Where was Milliband when Cable declared war?

Where was Ed when Cable declared War?

No Balls?

Looking back over the past decade and more the United Kingdom seems now to be emerging from a period of temporary insanity. Perhaps the rot started with Thatcher and the Greed Is Good mentality but it really took off when New Labour gave up on substance and focused entirely on appearances. Blair, Mandelson and Brown. The sultans of spin.

These days the whole bullshit Britain edifice seems to be collapsing. First it was the bankers who were exposed as incompetent and greedy charlatans. Then the MPs were found to be seedy little fraudsters fiddling their expenses. Now we find that the press have been routinely breaking the law and the police have been colluding with them! In a way it was obvious. Both the press and the police use private investigators and for the same reason: To employ illegal methods without getting their hands dirty. Now we just need proof that the monarchy orchestrated the killing of Princess Dianne and the whole of the British establishment can be considered corrupt. To put it another way we just need a Queen for a full house – baboom. Oh, please yourselves.

Ed Milliband is getting good press for his stance on News International and his calls for new media ownership rules but, once again, Mr. Milliband is behaving like a hypocritical chancer without conviction or a coherent strategy.

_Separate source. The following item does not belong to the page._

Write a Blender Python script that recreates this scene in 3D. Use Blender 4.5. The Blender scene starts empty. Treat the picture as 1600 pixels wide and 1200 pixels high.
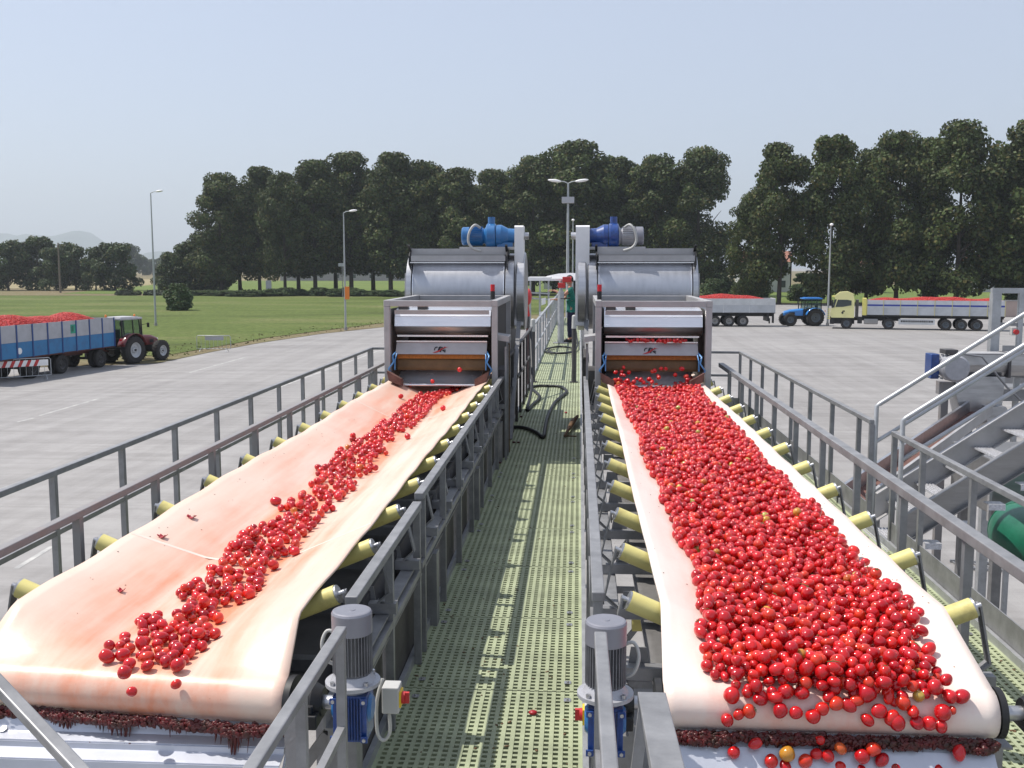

In December 2010 Ofcom was considering the attempt by News International to buy outright British Sky Broadcasting (BskyB) and the Business Secretary, Vince Cable, was caught off guard saying that he had “declared war on Mr Murdoch”.

There were calls for Mr. Cable to resign and Mr. Milliband joined in saying “David Cameron has made the wrong judgment and he has kept Vince Cable on, not because of the national interest but because his Conservative-led Government needs the prop which Vince Cable provides.”

Yet now Mr. Milliband appears to have declared war on Mr. Murdoch himself. The BBC quotes an interview for the Observer in which Mr. Milliband says:

“I think that we’ve got to look at the situation whereby one person can own more than 20% of the newspaper market, the Sky platform and Sky News. I think it’s unhealthy because that amount of power in one person’s hands has clearly led to abuses of power within his organisation. If you want to minimise the abuses of power then that kind of concentration of power is frankly quite dangerous.”

Pity Mr. Miliband didn’t have the courage to condemn News International before Rupert Murdoch’s fall from grace but I suspect he didn’t have the balls. Talking of which we haven’t heard a squeak from Ed Balls for a while.